Crucially, the book not only documents out-of-class literacy activities, but also examines which teaching practices facilitate and promote such out-of-class language learning and use. It considers which literacy activities in the target language students undertake out-of-class, which factors encourage or discourage such out-of-class activity and how and with which tools they undertake these activities. As such the book provides guidance for classroom teaching and suggests that slight changes to teaching practices in the classroom may enhance autonomous learning outside the classroom.


This timely book explores the out-of-class literacy activities of L2 learners of Japanese, and the complex ecologies and multiple motivations that shape them. Teachers and researchers alike will gain rare insights into the intersections between class-related and non-class-related activities, as well as the ways in which students are engaging with the new technological resources which mediate them.


I've always wanted to know what my students do outside the classroom. Thanks to Inaba's work, I now know that they engage in not only class-related, but also non-class related practices, playing games, chatting on social media, reading magazines, and I can encourage them to make the most of these practices.

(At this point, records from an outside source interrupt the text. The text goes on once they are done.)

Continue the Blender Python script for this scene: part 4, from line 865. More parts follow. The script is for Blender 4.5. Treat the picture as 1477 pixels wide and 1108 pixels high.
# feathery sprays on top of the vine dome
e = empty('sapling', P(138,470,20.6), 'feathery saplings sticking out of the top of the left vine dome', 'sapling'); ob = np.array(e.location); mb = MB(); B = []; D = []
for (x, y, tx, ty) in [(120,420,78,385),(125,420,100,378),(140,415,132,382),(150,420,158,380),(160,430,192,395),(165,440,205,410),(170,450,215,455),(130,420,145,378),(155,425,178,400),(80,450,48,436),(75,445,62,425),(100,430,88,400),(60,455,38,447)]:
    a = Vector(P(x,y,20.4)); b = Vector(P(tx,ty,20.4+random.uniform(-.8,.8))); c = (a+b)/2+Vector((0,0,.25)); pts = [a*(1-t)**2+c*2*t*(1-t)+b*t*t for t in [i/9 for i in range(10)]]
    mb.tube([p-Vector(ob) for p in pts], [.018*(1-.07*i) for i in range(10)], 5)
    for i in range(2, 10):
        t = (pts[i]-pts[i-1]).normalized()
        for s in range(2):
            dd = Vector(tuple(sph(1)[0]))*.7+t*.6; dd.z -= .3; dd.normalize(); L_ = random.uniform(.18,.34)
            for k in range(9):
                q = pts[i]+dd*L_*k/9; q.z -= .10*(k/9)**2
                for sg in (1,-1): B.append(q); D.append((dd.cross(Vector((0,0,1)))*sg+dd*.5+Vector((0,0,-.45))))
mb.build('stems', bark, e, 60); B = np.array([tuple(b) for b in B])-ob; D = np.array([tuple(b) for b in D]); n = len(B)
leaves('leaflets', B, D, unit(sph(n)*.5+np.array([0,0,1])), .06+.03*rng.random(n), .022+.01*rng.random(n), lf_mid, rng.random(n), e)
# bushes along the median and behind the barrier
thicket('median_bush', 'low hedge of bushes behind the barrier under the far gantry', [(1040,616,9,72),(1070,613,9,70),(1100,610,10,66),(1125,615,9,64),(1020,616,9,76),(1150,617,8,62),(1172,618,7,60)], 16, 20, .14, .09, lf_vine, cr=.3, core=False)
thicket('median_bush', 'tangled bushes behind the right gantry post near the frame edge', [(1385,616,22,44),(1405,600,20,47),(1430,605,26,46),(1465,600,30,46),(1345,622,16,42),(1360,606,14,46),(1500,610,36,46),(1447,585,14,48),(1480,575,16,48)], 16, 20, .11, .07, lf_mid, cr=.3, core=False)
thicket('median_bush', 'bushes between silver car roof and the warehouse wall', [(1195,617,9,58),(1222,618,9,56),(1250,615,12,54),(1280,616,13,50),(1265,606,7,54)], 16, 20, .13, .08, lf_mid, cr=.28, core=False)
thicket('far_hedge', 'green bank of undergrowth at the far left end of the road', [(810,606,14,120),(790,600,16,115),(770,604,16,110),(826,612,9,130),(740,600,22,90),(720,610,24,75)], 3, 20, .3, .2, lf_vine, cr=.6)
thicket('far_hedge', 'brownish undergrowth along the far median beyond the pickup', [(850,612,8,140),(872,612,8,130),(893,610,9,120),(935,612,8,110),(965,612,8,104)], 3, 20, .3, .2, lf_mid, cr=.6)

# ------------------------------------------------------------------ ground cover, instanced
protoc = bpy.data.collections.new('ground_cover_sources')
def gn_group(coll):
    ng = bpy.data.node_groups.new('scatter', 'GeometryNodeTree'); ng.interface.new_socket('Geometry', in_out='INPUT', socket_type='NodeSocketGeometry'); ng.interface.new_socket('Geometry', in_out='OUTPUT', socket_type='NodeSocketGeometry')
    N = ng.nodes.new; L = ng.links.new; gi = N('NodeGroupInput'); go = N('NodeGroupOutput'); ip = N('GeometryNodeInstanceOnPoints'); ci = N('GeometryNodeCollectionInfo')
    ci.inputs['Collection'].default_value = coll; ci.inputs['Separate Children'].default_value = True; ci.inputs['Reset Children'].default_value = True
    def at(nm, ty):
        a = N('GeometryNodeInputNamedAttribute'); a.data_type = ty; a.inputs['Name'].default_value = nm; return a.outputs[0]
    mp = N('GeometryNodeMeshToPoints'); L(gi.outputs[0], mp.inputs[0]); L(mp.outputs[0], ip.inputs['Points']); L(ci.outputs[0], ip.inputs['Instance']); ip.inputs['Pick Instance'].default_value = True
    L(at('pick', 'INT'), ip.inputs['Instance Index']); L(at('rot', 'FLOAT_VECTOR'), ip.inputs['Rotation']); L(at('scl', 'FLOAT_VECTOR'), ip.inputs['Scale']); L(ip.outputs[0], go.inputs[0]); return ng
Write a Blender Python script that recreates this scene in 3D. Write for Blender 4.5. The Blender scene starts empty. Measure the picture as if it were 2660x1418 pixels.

Miho Inaba is Lecturer in Japanese language in the School of Modern Languages at Cardiff University, UK. Her research interests include autonomous language learning, language learning motivation, sociocultural theory, ICT and foreign language learning.


Richly grounded in data and drawing on Activity Theory as an illuminating analytical framework, this study explores what language learners do (or can do) outside the classroom to enhance their literacy skills and connect language study with personal interests and pursuits. The book offers valuable insights for those researching, promoting or engaging in out-of-class language learning.


As we move into a future of blended online/offline cultures, understanding foreign language learning is increasingly a matter of understanding relationships between out-of-class and in-class engagement with language. Miho Inaba makes an especially valuable contribution to this important area of research by introducing both a new language and context, Japanese in Australia, and the new perspective of everyday literacy practices.